◆ TO DO
For this exercise, copy out each line of the material below that includes "were".

◆ RECORDS FOR THE TASK

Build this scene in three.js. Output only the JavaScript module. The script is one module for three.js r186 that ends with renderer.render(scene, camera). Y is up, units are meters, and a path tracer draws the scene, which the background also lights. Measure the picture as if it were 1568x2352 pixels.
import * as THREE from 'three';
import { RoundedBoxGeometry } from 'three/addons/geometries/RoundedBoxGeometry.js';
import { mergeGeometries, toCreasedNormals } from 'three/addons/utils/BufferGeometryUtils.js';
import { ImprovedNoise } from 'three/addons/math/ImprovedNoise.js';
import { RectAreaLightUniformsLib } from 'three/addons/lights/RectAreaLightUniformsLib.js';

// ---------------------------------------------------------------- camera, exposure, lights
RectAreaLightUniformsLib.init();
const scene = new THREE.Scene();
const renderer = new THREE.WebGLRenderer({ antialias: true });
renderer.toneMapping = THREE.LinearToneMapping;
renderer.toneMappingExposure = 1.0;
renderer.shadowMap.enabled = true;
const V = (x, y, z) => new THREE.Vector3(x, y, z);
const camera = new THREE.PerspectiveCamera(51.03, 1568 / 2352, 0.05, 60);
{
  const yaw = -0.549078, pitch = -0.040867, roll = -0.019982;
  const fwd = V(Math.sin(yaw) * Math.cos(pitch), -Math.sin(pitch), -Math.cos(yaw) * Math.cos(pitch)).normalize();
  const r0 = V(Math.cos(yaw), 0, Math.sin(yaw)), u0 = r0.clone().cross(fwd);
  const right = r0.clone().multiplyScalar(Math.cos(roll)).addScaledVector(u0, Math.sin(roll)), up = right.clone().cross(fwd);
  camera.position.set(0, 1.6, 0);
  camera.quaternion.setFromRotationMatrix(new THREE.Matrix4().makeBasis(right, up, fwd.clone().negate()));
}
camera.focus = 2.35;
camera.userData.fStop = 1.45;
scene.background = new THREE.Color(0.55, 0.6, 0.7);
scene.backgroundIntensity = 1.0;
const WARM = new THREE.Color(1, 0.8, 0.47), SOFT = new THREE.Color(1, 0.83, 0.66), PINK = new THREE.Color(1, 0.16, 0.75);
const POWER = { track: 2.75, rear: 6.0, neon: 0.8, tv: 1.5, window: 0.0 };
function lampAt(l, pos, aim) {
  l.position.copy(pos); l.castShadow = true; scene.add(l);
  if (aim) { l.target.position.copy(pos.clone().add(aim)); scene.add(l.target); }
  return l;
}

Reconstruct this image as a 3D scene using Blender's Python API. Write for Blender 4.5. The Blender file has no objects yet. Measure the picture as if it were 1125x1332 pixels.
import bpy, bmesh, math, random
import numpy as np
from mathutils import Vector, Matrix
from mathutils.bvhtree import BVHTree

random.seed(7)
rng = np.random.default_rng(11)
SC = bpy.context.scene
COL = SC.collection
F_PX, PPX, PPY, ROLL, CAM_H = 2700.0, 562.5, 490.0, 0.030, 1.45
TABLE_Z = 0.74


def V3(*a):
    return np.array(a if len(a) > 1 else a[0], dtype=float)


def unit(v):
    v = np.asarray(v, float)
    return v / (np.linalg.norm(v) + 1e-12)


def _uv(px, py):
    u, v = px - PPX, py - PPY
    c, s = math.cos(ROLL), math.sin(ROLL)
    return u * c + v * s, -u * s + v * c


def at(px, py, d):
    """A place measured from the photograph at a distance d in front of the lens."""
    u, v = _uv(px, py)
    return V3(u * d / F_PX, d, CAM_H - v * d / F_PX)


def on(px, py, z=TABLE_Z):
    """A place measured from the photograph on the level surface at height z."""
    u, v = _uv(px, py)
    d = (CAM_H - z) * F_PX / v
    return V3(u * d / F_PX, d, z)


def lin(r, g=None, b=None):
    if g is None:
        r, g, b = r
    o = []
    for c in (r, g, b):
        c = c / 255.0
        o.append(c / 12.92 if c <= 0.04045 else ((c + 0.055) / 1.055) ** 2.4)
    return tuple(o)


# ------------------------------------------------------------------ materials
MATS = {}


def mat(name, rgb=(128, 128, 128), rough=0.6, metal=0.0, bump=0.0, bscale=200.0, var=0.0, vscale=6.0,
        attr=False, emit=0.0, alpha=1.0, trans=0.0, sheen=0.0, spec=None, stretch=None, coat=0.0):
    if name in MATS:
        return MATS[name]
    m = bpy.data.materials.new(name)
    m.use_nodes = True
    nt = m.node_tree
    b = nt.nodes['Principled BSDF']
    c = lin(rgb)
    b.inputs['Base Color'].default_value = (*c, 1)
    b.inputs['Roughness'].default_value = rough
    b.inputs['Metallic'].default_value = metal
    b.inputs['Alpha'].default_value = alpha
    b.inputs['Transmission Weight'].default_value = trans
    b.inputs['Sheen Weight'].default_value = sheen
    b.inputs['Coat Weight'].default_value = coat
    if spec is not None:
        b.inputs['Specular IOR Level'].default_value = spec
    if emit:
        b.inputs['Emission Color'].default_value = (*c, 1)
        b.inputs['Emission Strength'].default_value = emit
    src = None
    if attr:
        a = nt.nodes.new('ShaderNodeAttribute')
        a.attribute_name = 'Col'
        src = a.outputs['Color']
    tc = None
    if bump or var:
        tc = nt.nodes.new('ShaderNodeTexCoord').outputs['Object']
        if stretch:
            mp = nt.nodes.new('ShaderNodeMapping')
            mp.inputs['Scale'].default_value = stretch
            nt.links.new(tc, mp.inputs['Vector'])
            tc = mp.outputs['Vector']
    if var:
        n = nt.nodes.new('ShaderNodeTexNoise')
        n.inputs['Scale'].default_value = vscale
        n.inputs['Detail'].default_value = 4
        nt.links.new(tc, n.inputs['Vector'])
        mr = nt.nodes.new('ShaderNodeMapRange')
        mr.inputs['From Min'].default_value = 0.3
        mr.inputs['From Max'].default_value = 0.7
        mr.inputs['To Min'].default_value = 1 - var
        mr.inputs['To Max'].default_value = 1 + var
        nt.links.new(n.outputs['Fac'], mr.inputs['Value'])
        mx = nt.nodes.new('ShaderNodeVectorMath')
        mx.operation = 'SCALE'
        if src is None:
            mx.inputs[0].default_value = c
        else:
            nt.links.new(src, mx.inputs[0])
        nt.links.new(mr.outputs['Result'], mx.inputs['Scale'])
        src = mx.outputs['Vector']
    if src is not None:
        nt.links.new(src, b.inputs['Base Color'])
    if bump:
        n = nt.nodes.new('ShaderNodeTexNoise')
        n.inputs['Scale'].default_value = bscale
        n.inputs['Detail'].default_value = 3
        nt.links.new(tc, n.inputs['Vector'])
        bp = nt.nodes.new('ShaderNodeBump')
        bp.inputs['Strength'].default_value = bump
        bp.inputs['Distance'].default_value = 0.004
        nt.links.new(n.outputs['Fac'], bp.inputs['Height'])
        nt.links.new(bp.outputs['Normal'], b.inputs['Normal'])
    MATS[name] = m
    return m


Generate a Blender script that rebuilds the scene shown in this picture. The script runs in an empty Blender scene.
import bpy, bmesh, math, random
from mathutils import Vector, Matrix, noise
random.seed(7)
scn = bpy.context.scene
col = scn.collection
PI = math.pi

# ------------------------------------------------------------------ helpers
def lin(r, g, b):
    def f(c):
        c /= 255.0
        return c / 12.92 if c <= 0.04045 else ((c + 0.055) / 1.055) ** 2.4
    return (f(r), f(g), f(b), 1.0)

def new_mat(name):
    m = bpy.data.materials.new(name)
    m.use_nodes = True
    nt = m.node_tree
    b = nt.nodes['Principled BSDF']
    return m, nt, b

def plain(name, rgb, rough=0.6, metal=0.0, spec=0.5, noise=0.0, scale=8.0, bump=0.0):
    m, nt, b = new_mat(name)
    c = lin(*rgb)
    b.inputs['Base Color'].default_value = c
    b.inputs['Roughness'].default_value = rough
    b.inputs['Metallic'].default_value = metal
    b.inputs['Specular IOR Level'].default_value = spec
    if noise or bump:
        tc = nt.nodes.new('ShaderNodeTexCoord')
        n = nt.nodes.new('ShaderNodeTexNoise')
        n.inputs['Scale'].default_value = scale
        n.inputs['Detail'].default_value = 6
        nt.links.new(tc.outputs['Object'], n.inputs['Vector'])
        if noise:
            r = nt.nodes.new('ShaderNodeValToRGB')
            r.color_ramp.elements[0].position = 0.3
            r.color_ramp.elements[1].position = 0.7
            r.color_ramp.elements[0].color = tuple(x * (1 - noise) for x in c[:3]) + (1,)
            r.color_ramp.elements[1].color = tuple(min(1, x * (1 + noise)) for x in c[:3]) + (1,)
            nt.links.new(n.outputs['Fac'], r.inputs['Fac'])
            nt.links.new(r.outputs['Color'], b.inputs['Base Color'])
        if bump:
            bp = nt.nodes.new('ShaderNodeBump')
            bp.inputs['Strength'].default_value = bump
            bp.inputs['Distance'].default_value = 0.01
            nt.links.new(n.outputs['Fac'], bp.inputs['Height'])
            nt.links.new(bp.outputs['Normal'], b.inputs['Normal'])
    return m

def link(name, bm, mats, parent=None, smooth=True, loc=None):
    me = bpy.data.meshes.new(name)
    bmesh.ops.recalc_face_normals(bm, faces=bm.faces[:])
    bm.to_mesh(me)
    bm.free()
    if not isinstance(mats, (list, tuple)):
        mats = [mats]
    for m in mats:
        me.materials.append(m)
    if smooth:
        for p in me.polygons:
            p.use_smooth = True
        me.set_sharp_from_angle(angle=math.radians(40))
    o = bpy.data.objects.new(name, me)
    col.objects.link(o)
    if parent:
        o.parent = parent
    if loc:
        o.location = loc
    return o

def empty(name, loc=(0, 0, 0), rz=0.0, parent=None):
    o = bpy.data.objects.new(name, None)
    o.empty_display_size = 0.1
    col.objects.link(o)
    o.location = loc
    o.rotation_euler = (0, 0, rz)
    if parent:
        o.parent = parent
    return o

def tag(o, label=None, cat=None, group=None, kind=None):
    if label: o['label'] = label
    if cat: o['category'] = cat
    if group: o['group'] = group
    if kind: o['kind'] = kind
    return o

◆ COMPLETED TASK
Build this scene in three.js. Output only the JavaScript module. The script is one module for three.js r186 that ends with renderer.render(scene, camera). Y is up, units are meters, and a path tracer draws the scene, which the background also lights. Measure the picture as if it were 1568x2352 pixels.
Reconstruct this image as a 3D scene using Blender's Python API. Write for Blender 4.5. The Blender file has no objects yet. Measure the picture as if it were 1125x1332 pixels.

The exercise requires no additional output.